It's nearly four years since we read the announcements that Zack Snyder was going to direct The Illustrated Man. It's getting on for ten years since we read that, first, Mel Gibson, and latterly Frank Darabont were going to film Fahrenheit 451.
Unfortunately, that's the way it goes in the movie business. It's not that it actually takes four years (or ten years) to make a movie, just that the wheels turn ever so slowly. What I've always found most bizarre is how long Hollywood will spend trying to perfect a script... and rarely succeeding.
We know that both Bradbury himself, and Frank Darabont, have written perfectly viable screen versions of Fahrenheit 451, for example. And yet I bet - if the film ever does get made - it will be neither Bradbury's nor Darabont's name on the screenwriter credit.

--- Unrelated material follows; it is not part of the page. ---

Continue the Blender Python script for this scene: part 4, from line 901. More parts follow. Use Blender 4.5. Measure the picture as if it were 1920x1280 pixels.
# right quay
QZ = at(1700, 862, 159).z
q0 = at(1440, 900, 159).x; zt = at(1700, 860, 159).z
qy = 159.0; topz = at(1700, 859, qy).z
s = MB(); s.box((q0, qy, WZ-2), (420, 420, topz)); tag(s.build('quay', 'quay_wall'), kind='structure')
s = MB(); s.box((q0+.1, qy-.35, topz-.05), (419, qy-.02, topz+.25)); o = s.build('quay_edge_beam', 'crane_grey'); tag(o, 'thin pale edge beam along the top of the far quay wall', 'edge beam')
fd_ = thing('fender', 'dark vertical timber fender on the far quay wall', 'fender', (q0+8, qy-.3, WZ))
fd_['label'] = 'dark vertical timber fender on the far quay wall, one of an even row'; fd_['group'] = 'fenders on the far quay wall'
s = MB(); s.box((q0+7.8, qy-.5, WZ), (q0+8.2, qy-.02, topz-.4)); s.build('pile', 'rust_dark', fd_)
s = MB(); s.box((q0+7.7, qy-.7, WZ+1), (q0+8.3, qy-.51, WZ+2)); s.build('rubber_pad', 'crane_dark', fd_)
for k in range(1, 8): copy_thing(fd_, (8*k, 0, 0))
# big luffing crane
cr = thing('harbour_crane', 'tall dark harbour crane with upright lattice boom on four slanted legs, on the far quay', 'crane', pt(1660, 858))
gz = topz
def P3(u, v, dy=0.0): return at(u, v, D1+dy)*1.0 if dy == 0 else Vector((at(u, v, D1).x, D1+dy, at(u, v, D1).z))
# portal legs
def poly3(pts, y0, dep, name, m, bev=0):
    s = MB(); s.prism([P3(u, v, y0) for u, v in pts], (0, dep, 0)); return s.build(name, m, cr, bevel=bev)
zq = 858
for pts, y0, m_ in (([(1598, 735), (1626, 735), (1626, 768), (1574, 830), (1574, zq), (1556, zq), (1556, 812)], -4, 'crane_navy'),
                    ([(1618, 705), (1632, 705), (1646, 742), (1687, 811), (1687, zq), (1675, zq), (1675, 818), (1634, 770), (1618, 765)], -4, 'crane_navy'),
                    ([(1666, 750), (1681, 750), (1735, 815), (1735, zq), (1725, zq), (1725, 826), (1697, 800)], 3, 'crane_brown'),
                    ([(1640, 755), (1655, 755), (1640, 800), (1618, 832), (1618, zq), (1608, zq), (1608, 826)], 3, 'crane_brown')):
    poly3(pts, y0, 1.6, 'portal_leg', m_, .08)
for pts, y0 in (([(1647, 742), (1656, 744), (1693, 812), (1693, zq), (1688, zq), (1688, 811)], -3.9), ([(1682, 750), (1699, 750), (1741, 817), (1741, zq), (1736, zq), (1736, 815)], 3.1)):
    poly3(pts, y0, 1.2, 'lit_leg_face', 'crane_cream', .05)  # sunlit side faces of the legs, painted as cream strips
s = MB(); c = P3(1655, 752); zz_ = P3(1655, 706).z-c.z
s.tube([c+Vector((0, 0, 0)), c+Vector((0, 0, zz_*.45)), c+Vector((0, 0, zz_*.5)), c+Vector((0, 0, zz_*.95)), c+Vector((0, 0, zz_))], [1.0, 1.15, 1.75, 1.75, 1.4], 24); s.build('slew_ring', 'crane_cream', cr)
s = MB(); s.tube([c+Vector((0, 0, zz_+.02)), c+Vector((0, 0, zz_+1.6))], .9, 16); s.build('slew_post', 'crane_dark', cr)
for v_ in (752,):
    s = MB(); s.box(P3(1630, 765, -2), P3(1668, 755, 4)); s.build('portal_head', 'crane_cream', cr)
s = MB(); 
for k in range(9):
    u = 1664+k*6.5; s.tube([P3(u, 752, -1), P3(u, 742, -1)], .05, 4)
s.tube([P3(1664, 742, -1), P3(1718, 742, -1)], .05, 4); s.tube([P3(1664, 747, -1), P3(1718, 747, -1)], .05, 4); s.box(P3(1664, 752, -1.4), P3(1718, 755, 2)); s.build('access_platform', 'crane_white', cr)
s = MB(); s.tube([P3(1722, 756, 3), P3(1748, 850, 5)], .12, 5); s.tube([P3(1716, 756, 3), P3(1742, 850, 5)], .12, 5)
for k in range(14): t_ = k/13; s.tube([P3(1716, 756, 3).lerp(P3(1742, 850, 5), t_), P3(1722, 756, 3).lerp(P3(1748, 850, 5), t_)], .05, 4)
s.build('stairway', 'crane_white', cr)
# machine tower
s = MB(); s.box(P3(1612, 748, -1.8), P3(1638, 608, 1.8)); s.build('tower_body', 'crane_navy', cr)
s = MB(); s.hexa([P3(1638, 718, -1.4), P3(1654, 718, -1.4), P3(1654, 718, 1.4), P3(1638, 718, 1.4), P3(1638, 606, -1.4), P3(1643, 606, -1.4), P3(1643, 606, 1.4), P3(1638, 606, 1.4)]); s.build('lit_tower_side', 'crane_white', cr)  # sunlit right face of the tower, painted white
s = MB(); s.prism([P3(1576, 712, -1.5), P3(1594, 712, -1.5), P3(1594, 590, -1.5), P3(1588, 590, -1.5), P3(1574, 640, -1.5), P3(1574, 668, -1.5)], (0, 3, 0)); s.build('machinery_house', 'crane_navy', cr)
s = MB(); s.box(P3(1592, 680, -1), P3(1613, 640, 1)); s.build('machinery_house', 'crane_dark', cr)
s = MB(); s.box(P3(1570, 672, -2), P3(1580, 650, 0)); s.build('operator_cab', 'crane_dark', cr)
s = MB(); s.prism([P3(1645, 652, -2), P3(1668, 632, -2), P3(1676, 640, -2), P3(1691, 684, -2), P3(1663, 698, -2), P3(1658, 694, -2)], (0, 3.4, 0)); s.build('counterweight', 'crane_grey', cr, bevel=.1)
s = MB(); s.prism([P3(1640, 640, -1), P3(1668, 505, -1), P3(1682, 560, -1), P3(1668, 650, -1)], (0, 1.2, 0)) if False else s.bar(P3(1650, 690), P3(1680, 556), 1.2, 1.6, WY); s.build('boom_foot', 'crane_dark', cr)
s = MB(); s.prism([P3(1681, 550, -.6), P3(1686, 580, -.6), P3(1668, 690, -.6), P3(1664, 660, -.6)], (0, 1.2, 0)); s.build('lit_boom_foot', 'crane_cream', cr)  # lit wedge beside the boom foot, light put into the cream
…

According to IMDB, The Illustrated Man is now estimated for release in 2013. And Fahrenheit 451? For years, IMDB has been showing a future date. Right now it says (and I quote), "????"
The Martian Chronicles took 22 years to make it to the screen. Bradbury's first stab at adapting it (for television) was in 1957. He then wrote complete movie screenplays around 1961, 1964 and 1978. It finally got made, inadequately, in 1979, from a teleplay by Richard Matheson.
This is why I refuse to get excited when I read that Xxxx has been signed to make a film of Yyyy. There is, it seems, a 90% chance that it will never happen!